PIAおよびその他の関連制度
出典: フリー百科事典『ウィキペディア(Wikipedia)』 (2020/09/24 14:24 UTC 版)
「プライバシー影響評価」の記事における「PIAおよびその他の関連制度」の解説
冒頭で述べたとおり、PIAとは、個人情報の収集を伴う情報システムの導入等における、プライバシーに関する影響の事前評価プロセスであることから、個人情報保護に関連して構築された制度は、PIAと関連するものということができる。
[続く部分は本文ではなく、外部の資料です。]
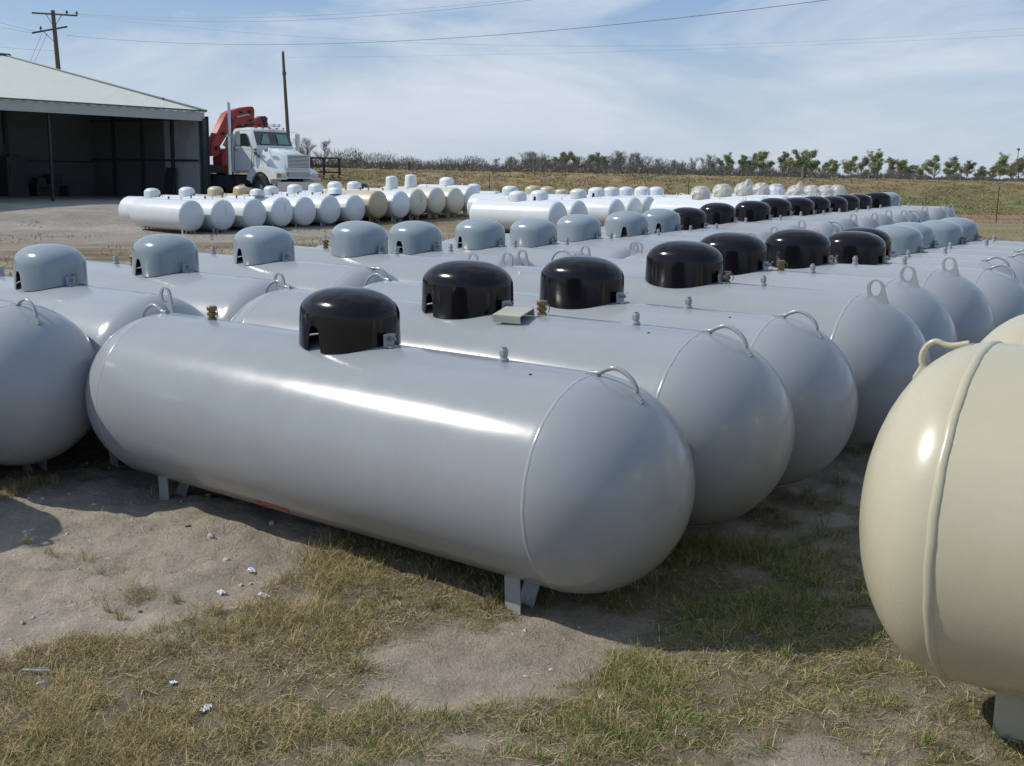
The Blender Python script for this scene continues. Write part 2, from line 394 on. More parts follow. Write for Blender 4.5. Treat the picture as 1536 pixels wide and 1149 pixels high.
gfrac = np.clip((x+1.3)/2.4, .12, .6)*(.3+1.4*fbm(x, y, 3.1, 3, 66))
blades('grass', x, y, rng.uniform(.018, .05, n)*(1+1.5*tall**1.5), rng.uniform(.0012, .0028, n), rng.uniform(.35, 1.4, n),
       gcol(n, (.42, .315, .145), (.135, .19, .04), gfrac), 'patchy dry grass growing over the dirt in front of the tanks')
k = rng.random(n) < .12; m_ = k.sum()
blades('straw_litter', x[k]+rng.normal(0, .03, m_), y[k]+rng.normal(0, .03, m_), rng.uniform(.03, .10, m_), rng.uniform(.0016, .0034, m_), rng.uniform(1.35, 1.55, m_),
       gcol(m_, (.52, .43, .26), (.36, .30, .17), .3), 'dead straw stems lying on the dirt', curl=.0, lift=.008)
tx, ty = [], []
for cx_, cy_, m2, sp_ in [(-.05, 4.80, 90, .10), (.10, 4.95, 120, .12), (-.95, 5.45, 60, .10), (1.70, 3.72, 160, .12), (1.95, 3.6, 120, .14), (.25, 5.6, 120, .2), (1.0, 6.2, 120, .25), (-2.0, 6.35, 25, .05), (-1.85, 6.5, 30, .08)]:
    tx.append(rng.normal(cx_, sp_, m2)); ty.append(rng.normal(cy_, sp_*.7, m2))
for _ in range(620):
    a_, b_ = rng.uniform(-4, 3.6), 2.9+4.2*rng.random()**1.3
    if cover(a_, b_) > .5*rng.random()-.08: q_ = int(rng.integers(12, 60)); sp_ = rng.uniform(.008, .03); tx.append(rng.normal(a_, sp_, q_)); ty.append(rng.normal(b_, sp_, q_))
tx, ty = np.concatenate(tx), np.concatenate(ty); n = len(tx)
blades('grass_tufts', tx, ty, rng.uniform(.035, .10, n), rng.uniform(.0016, .0032, n), rng.uniform(.1, 1.0, n), gcol(n, (.46, .36, .18), (.15, .21, .05), np.clip((tx+1.6)/3, .15, .6)), 'scattered taller tufts of half dry grass around the tank legs', curl=.7)
# rough grass further off
n = 60000; x = rng.uniform(-26, 34, n); y = rng.uniform(9, 52, n); k = (cover(x, y) > .12)
k &= ~((x < -9) & (y > 34)); x, y = x[k], y[k]; n = len(x)
blades('rough_grass', x, y, rng.uniform(.05, .13, n), rng.uniform(.008, .02, n), rng.uniform(.2, 1.2, n), gcol(n, (.26, .19, .09), (.13, .14, .05), .3), 'low rough grass in the yard between the tank rows')
n = 170000; x = rng.uniform(-42, 60, n); y = rng.uniform(53.5, 70, n)
k = fbm(x, y, .9, 4, 93) > .42; x, y = x[k], y[k]; n = len(x)
pt = fbm(x, y, .4, 4, 95)[:, None]; low = (sm(3, 25, x)*(1-sm(56, 66, y)))[:, None]
gc = gcol(n, (.30, .22, .11), (.15, .155, .055), np.clip((pt[:, 0]-.4)*2.5+low[:, 0]*.5, .05, .85))*(.75+.5*pt)
blades('bank_grass', x, y, rng.uniform(.05, .14, n), rng.uniform(.03, .06, n), rng.uniform(.6, 1.45, n), gc, 'tussocky brown and olive grass on the long bank')

# ------------------------------------------------------------------ tanks
def head(Rt, hl, e, n=16):      # profile of half a shell, from mid cylinder to pole
    p = []
    for k in range(n+1):
        a = k/n*PI/2; p.append((Rt*math.cos(a) if k < n else .001, hl+Rt*e*math.sin(a)))
    return p
MESH = {}
def cached(key, fn):
    if key not in MESH: MESH[key] = fn()
    return MESH[key]
def shell_mesh(Rt, hl, e, mk, n=72):
    r = head(Rt, hl, e); prof = [(a, -b) for a, b in r[::-1]]+[(Rt, -hl*.5), (Rt, 0), (Rt, hl*.5)]+r
    b = MB().lathe(prof, n, 'X'); return b.mesh('tank_shell', M[mk], angle=60)
def seam_mesh(Rt, mk, w=.014, t=.004):
    prof = []
    for k in range(9):
        a = PI*k/8; prof.append((Rt-.002+t*math.sin(a), -w*math.cos(a)))
    b = MB(); n = 96; vs = []; fs = []
    for (r, z) in prof:
        for k in range(n):
            a = 2*PI*k/n; wob = 1+.0008*math.sin(a*37)+.0006*math.sin(a*61+z*90)
            vs.append((z+.0012*math.sin(a*23), r*wob*math.cos(a), r*wob*math.sin(a)))
    for i in range(8): fs += [(i*n+k, i*n+(k+1) % n, (i+1)*n+(k+1) % n, (i+1)*n+k) for k in range(n)]
    b.add(vs, fs); return b.mesh('weld_seam', M[mk], angle=80, recalc=True)
def se(a, n): return math.copysign(abs(math.cos(a))**(2/n), math.cos(a)), math.copysign(abs(math.sin(a))**(2/n), math.sin(a))
def dome_mesh(Rt, mk, a=.272, b=.21, hgt=.262, cut=None, cw=.15, ch=.085, z1=.50, segs=144, taper=.03, n_=2.25, gap=.004):
    cuts = cut if isinstance(cut, list) else ([cut] if cut is not None else [])
    out = []; J = 13
    rings = []
    def bottom(x, y, th):
        z = math.sqrt(max(.0001, Rt*Rt-y*y))-Rt+gap
        for c in cuts:
            d = (th-c+PI) % (2*PI)-PI
            if abs(d) < cw:
                z = max(z, -.05+(ch+.05)*(1-(abs(d)/cw)**3.2)**.5)
        return z
    def ring(j):
        vs = []
        for k in range(segs):
            th = 2*PI*k/segs; cx, cy = se(th, n_)
            X, Y = a*cx, b*cy
            if j < 4:
                zb = bottom(X*.98, Y*.98, th); z = zb+(z1*hgt-zb)*j/3 if zb < z1*hgt else z1*hgt; s = 1-taper*(z/(hgt))
            else:
                ph = (j-3)/(J-1)*PI/2; s = (1-taper*z1)*max(.0, math.cos(ph))**.85; z = z1*hgt+(1-z1)*hgt*math.sin(ph)
            vs.append((X*s, Y*s, z))
        return vs
    J_total = 3+J-1
    O = [ring(j) for j in range(0, J_total+1)]; nn = segs; vs = []; fs = []
    for r in O[:-1]: vs += r
    top = len(vs); vs.append((0, 0, hgt)); m = len(O)-1
    for i in range(m-1): fs += [(i*nn+k, i*nn+(k+1) % nn, (i+1)*nn+(k+1) % nn, (i+1)*nn+k) for k in range(nn)]
    fs += [((m-1)*nn+k, (m-1)*nn+(k+1) % nn, top) for k in range(nn)]
    off = len(vs); t = .005
    vs += [(v[0]*(1-t/a), v[1]*(1-t/b), v[2]-(t if i >= nn*3 else 0)) for i, v in enumerate(vs)]
    fs += [tuple(off+i for i in f[::-1]) for f in list(fs)]
    fs += [(k, off+k, off+(k+1) % nn, (k+1) % nn) for k in range(nn)]
    B = MB(); B.add(vs, fs); return B.mesh('dome_hood', M[mk], angle=50, recalc=False)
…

主には、プライバシーマーク制度(以下「Pマーク制度」)やISMS(情報セキュリティマネジメントシステム)適合性評価制度(以下「ISMS制度」)があるほか、個人情報の保護に関する包括的な法令である個人情報保護法制がある。 Pマーク制度は、事業者が個人情報の取扱いを適切に行う体制等を整備していることを認定するものである一方、ISMS制度は、情報セキュリティに関し、組織のマネジメントとして、自らのリスクアセスメントにより必要なセキュリティレベルを決め、計画に従い、システム運用時にISMSが確立されていることを評価する制度である。また、個人情報保護法制は、民間部門および公的部門を対象とした法律があり、いずれも個人の権利利益の保護を目的として、「利用目的の特定」や「適正な取得」といった個人情報を取り扱う上でのルールを定めている。 いずれの制度も、システム開発後における事業者または組織の運用体制に対する評価制度、あるいは法制度であり、この点が、システム開発前においてシステムそのものに対して評価を行うPIAとは大きく異なる特徴といえる。 システムライフサイクルを考慮すれば、開発段階でPIAを実施し、その後の運用段階でPマーク制度やISMS制度を活用することにより、各制度の特長を補完することができる。このため、より効果的なプライバシー保護策を実施することができる。 個人情報保護法制とPIAとの関係については、次の点を指摘することができる。すなわち、民間部門を対象とした個人情報保護法では、5,000人を超える個人情報を事業に利用する事業者(個人情報取扱事業者)に対してのみ個人情報を取り扱う上での義務を定めており、また、保護対象も個人の識別が可能な情報(個人情報)のみに限定している。しかしながら、実社会において、個人の識別が可能でない情報であっても他人に知られたくないプライバシー情報は数多く存在するものであり、また、かかるプライバシー情報を含めた情報の漏えいがひとたび発生した場合、「個人情報取扱事業者」かどうかに関係なく、被害者は損害賠償請求訴訟を起こすことが考えられる。つまり、個人情報保護法を遵守していればリスクが回避されるものでもなく、この点で、より広範に、かつ、より深くプライバシーに関する影響評価が可能なPIAを実施することは、リスク回避において有効である。